With the price of crude oil falling to new 52-week lows, weekly reports that inventories still exceed expectations and no indication that we have hit bottom, exploration and production companies continue to feel the pressure of tightened borrowing capabilities. However, despite the current environment, the recently completed borrowing base redeterminations generally countered forecasts of steep reductions.

Unsurprisingly, for the past two redetermination cycles, most analysts expected widespread reductions. When spring 2015 redeterminations saw lenders largely reaffirm borrowing bases, the continued price decline only heightened forecasts for across–the-board decreases this fall. Supporting these concerns, Macquarie’s fourth-quarter survey found that reserve-based lenders used a WTI price of $42.84/BBL to value assets compared to $78.53/BBL for the same period last year.1

However, despite expectations, actual overall reductions were not as drastic as feared. According to one study, companies that experienced reductions saw an average drop of approximately 19 percent, but approximately 50 percent of companies had their borrowing bases reaffirmed or even increased.2 Similarly, other studies found that many companies were able to maintain their borrowing bases at prior levels.
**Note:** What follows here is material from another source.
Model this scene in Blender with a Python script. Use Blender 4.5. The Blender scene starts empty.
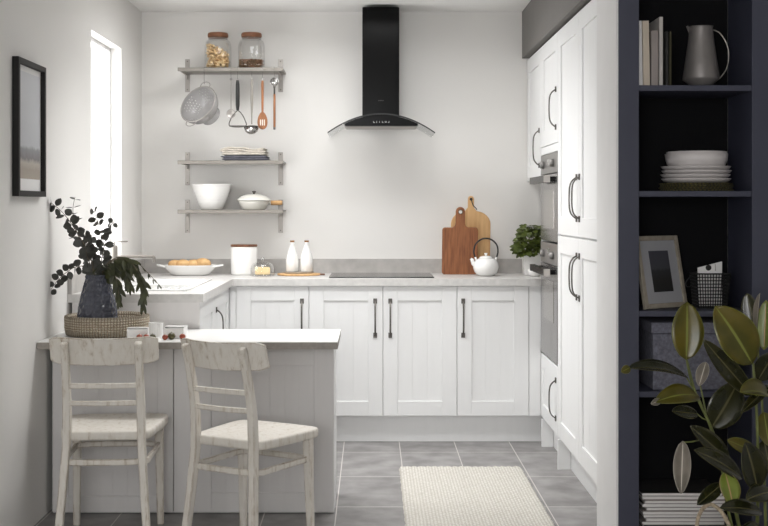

Another study of 25 companies by Jefferies found that aggregate borrowing base capacity fell by only 2 percent,3 and a further review by Reuters found that recent redeterminations lowered lending by only approximately 4 percent, with the total credit available reduced by $1.4 billion.4

Analyses of the fall redeterminations generally attribute the lack of widespread reductions to lenders wanting to preserve their market reputation and avoid reductions that could imperil borrowers, along with measures taken by producers, including acquiring assets to increase proved reserves, proving up reserves and relying on hedging programs that locked in higher prices.

Even with many upstream companies weathering the past two rounds of redeterminations, similarly ominous predictions are likely for spring 2016 as prices continue to languish and producers see the value of their developed reserves slip along, with undeveloped reserves falling off their books.